Architecture Internals

LabWired is a modular execution engine designed to decouple the CPU core from the memory and peripheral bus. This design enables the simulation of multi-architecture systems within a unified peripheral environment.

1. Core Execution Engine (labwired-core)

The labwired-core crate provides the central execution loop and state management.

Pluggable CPU Abstraction

The execution engine is generic over a Cpu trait, allowing for different instruction set architectures (ISAs) to interface with the same system bus.

pub trait Cpu {
    /// Resets the CPU state (PC, SP, etc.)
    fn reset(&mut self, bus: &mut dyn Bus) -> SimResult<()>;

    /// Executes a single instruction cycle
    fn step(&mut self, bus: &mut dyn Bus) -> SimResult<()>;
}

The system currently implements: - Cortex-M (ARMv7-M): Supports Thumb-2 instruction decoding. - RISC-V (RV32I): Supports base integer instruction set.

Memory Model

The memory system uses a linear addressing model mapped to host memory regions. - Flash: Read-only segments populated from the ELF binary. - RAM: Read-write segments initialized to zero. - MMIO: Addresses outside predefined memory regions are routed to the Peripheral Bus.

2. Peripheral Interface

Peripherals communicate with the CPU via the Peripheral trait. This trait defines the contract for Memory-Mapped I/O (MMIO) and time-based state updates.

pub trait Peripheral {
    fn read(&self, offset: u64) -> u8;
    fn write(&mut self, offset: u64, value: u8);
    fn tick(&mut self) -> PeripheralTickResult;
}

Two-Phase Execution Model

To ensure deterministic behavior for DMA and interrupts, LabWired employs a two-phase update cycle for each simulation tick:

1. Instruction Step: The CPU fetches and executes one instruction.
2. Peripheral Tick: Each peripheral's tick() method is invoked. Peripherals return a PeripheralTickResult containing requested state changes (IRQs, DMA requests).
3. Bus Arbitration: The SystemBus processes pending DMA requests and updates the Interrupt Controller state.

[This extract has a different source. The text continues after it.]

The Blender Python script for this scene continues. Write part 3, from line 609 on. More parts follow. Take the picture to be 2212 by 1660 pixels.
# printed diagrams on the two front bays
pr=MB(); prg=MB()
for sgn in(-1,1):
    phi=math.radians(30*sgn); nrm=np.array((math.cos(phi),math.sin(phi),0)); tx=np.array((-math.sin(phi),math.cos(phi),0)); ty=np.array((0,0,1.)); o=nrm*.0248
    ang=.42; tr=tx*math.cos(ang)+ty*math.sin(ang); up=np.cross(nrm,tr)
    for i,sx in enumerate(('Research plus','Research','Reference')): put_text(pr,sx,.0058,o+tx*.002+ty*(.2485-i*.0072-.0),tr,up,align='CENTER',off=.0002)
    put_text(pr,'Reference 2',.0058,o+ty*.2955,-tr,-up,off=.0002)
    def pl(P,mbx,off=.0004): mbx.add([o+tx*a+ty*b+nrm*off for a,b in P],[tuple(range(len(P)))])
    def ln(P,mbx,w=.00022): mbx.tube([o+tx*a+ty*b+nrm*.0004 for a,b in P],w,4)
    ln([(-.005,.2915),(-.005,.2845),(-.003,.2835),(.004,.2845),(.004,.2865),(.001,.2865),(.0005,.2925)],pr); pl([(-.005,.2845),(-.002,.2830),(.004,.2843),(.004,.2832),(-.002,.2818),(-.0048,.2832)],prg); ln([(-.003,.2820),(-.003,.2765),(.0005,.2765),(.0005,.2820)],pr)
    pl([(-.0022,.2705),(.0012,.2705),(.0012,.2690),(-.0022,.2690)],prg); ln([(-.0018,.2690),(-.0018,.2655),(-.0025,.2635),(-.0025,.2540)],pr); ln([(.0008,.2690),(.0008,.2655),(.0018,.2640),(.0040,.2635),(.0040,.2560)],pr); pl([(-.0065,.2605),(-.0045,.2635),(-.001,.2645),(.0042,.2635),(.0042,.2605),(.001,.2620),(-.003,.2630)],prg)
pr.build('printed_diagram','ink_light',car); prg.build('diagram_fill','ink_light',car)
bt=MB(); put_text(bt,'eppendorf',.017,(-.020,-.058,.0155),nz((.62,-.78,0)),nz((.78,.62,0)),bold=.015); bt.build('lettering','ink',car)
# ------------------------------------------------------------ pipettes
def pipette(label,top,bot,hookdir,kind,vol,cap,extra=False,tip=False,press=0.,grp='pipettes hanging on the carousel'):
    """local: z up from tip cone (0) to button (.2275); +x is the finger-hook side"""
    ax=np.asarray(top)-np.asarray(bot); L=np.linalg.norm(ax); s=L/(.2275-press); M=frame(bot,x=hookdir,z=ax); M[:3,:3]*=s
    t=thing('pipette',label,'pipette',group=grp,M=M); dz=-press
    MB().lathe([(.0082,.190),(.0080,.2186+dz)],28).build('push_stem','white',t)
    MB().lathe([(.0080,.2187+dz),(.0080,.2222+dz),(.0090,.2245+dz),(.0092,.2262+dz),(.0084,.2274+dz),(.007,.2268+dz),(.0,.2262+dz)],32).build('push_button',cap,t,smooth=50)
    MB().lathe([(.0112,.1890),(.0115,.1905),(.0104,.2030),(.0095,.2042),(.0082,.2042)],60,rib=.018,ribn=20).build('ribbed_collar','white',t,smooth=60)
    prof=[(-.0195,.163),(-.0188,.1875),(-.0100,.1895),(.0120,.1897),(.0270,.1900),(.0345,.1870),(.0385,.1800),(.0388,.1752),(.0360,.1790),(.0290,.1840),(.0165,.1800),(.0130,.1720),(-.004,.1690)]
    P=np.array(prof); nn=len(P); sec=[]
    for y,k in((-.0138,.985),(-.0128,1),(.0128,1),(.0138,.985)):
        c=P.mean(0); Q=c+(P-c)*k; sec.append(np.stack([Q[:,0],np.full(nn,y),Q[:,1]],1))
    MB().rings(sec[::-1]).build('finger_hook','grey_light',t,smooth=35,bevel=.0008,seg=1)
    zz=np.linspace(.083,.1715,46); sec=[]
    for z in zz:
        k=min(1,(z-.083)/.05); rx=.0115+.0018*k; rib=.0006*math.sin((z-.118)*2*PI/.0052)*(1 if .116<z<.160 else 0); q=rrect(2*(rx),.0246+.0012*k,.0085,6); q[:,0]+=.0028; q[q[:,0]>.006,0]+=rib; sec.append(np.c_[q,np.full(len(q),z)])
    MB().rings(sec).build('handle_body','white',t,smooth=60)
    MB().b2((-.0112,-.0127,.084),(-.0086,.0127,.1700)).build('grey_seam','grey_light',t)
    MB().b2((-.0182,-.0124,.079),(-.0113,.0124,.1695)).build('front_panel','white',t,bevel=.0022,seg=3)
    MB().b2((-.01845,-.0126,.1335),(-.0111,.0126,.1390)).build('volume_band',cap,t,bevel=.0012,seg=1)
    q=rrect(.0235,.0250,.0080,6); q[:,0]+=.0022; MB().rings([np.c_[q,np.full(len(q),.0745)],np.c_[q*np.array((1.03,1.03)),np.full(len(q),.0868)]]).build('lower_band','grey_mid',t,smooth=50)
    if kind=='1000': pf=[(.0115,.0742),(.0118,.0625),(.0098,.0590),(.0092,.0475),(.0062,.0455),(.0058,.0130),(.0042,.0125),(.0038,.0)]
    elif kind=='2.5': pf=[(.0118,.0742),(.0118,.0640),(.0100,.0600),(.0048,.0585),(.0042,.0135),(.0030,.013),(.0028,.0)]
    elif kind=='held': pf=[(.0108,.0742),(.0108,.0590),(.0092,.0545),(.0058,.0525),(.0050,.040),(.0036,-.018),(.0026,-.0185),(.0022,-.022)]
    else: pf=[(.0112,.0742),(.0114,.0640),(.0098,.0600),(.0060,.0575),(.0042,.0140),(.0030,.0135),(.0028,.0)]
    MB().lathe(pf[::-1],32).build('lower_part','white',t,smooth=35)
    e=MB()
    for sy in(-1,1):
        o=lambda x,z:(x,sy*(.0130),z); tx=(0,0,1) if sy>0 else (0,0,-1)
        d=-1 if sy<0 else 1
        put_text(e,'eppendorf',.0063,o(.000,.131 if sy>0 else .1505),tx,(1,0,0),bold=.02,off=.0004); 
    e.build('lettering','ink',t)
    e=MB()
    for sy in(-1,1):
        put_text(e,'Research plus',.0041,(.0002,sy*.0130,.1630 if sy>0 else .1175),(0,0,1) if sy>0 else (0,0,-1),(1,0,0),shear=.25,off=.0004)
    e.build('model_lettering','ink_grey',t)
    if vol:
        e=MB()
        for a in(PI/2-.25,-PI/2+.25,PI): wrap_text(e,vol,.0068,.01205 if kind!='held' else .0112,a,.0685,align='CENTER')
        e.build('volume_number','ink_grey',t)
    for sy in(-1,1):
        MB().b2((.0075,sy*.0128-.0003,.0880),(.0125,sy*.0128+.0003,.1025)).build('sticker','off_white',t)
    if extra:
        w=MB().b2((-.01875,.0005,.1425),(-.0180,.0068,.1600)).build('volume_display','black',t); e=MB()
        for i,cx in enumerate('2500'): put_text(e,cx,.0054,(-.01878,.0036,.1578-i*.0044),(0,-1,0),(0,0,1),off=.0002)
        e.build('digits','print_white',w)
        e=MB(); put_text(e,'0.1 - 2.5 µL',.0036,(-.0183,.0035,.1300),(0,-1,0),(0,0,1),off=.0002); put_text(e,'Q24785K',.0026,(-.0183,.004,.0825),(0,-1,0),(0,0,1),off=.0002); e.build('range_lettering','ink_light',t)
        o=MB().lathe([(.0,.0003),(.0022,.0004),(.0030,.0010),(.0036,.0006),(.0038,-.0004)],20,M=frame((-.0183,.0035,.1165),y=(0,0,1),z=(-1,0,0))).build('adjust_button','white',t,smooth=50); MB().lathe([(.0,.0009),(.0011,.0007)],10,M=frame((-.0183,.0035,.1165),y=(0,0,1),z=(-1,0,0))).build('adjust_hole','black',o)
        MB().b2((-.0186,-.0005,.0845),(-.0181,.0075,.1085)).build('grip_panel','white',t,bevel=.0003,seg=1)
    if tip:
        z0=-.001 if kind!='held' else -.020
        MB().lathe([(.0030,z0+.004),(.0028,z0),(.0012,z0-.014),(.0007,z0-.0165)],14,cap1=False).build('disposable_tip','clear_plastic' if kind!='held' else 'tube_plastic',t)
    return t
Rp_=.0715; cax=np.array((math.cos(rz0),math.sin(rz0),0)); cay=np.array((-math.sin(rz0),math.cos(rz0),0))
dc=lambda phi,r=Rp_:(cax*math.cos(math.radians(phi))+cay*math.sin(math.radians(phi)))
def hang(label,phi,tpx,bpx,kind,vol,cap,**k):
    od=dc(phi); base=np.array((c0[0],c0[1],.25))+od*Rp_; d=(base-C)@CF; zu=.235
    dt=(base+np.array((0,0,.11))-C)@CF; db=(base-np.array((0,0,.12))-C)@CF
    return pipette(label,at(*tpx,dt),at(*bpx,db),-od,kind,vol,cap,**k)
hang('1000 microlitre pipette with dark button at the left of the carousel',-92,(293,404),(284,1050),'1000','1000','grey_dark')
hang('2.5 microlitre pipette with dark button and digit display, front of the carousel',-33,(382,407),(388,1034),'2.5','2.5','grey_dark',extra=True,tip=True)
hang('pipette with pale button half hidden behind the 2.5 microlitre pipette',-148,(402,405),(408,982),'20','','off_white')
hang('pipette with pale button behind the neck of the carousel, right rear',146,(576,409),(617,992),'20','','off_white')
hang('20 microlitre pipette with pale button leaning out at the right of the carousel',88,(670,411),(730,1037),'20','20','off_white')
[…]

This model prevents race conditions where a peripheral modifies memory while the CPU is executing, ensuring strict sequential consistency.

3. Thumb-2 Decoder

The Cortex-M implementation uses a custom stateless decoder for the ARMv7-M Thumb-2 instruction set.

Supported Instruction Classes: - 32-bit Instructions: BL, MOVW, MOVT (handled via double half-word fetch). - Control Flow: B, BL, BX, CBZ/CBNZ, IT blocks. - Arithmetic/Logic: ADD, SUB, MUL, SDIV/UDIV, AND, ORR, EOR. - Bit Manipulation: BFI, UBFX, CLZ, RBIT.

4. Debug Integration

LabWired integrates with external debuggers via standard protocols.

GDB Remote Serial Protocol (RSP)

The labwired-gdbstub crate implements the RSP server, allowing gdb-multiarch to attach to the simulation. It supports: - Breakpoints (Software/Hardware) - Single-stepping - Register and Memory inspection

Debug Adapter Protocol (DAP)

The labwired-dap crate provides a direct interface for VS Code. It exposes: - State Inspection: Live view of registers and call stack. - Telemetry: A custom event stream for real-time performance metrics (Cycles, MIPS) without polling overhead.